Thanks here, I've tried to optimize the LoRa setup to ensure accurate or acceptable RSSI measurements and for distance estimation between multiple nodes and a master in an outdoor environment using those WiFi LoRa 32 V3 modules that operate within the frequency range of 433MHz ~ 510MHz with SX1262.

How can we ensure minimal variation in RSSI when the drone moves together with the master (y) approaches different distances from each node (x1, x2, x3) in the trilateration layout, as if under ideal outdoor conditions?

Besides, since it has also been observed that the RSSI value is decreasing but the distance seems to increase dramatically or maybe logarithmically, would it be possible? enter image description here enter image description here

1 Answer 1


Quite generally, RSSI is a very poor indicator of distance.

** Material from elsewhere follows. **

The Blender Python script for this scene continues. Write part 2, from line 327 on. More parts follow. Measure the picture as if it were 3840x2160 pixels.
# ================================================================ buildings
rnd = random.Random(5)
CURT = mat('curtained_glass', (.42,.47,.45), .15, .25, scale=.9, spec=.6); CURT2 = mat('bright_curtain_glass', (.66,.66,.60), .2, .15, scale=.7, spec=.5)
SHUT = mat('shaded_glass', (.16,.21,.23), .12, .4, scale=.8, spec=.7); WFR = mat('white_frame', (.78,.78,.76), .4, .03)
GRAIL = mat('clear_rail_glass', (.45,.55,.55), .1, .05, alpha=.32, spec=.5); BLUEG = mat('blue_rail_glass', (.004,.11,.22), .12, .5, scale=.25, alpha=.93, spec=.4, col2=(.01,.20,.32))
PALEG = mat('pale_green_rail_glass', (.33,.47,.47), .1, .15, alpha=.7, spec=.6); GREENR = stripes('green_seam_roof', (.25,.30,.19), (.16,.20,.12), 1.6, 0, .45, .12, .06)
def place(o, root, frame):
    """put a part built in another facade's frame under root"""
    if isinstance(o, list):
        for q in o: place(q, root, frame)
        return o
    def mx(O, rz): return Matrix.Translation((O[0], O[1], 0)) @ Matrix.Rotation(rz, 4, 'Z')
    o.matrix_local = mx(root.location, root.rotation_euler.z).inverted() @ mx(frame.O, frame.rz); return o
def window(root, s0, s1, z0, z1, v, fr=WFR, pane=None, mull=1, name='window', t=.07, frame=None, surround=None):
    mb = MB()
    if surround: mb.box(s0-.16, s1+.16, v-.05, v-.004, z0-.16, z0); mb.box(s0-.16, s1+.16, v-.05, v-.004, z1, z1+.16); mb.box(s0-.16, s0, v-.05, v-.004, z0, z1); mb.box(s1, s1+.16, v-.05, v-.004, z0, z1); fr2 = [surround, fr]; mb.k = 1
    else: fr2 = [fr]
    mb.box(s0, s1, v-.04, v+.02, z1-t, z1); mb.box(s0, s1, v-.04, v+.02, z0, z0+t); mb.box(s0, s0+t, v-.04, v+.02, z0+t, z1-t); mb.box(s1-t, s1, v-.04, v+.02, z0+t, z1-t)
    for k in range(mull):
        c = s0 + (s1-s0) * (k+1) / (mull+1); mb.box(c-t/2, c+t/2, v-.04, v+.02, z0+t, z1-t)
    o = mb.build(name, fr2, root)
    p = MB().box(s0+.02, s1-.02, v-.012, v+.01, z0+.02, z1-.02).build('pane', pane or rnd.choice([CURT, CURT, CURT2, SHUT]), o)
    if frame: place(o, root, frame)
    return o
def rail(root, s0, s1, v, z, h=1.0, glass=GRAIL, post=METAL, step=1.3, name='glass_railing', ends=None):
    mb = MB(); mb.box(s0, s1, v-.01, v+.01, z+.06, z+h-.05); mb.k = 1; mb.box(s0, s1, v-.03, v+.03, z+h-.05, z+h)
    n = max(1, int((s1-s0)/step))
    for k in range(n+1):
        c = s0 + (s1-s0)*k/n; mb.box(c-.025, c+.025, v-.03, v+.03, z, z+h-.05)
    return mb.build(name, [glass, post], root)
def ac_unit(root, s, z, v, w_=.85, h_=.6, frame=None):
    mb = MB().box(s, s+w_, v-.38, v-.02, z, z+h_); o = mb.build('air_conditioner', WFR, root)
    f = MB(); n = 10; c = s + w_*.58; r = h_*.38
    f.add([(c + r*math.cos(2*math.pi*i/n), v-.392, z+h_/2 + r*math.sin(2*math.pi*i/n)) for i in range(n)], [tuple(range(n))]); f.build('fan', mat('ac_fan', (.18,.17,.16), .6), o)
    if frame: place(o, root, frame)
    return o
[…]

While the RSSI will decrease when the distance increases, there are many other factors which have an influence on RSSI, including alignement of the antennas, obstacles in the line of sight or even in the Fresnel zone, multi path, atmospheric conditions, etc.

In real life conditions it's virtually impossible to get a consistent RSSI reading. Even with non-moving objects RSSI will change quite a bit from one measurement to the other, and with moving objects all bets are off.

So while a given distance will give an upper bound for RSSI (provided you have calibrated everything of course), a given RSSI value will not easily be converted to a specific distance.

This is not specific to LoRa, the same applies to other wireless technologies such as BLE or Wi-Fi. Remember that Apple for instance, when dealing with iBeacons, will only give you very vague estimate: "immediate", "near" or "far", they will never commit to anything more precise, and for good reason.

You can usually get better results with time-based measurements (e.g. TDOA).

Of course, for geolocation you usually need multiple reference stations, and the more you have the better the accuracy you can get, but still, don't expect wonders.

This document says that with LoRa RSSI you get can an accurate of 1 to 2 km (!) and with LoRa TDOA you can get down to 20-200 m. No idea if that's a good estimate or not, but that gives you an idea of what to expect, though this will vary a lot with the conditions involved (especially whether you can clear line of sight, including in the Fresnel zone, at all times, and the type of antennas involved).

What are the distances involved? Are you sure LoRa is the best option in your case?

  • Thanks! Absolutely, I'm agree that RSSI measurement being considered a traditional method compared to TDoA for localization and distance estimation. In my case, how can I optimize RSSI for minimal variation and achieve accurate distance estimation as a drone, carrying the master node or gateway, approaches different distances from multiple stationary sensor nodes (Heltec WiFi LoRa 32 V3 modules) spaced approximately 400m apart in an outdoor localization setup, and what code modifications and signal processing techniques should be implemented to accomplish this?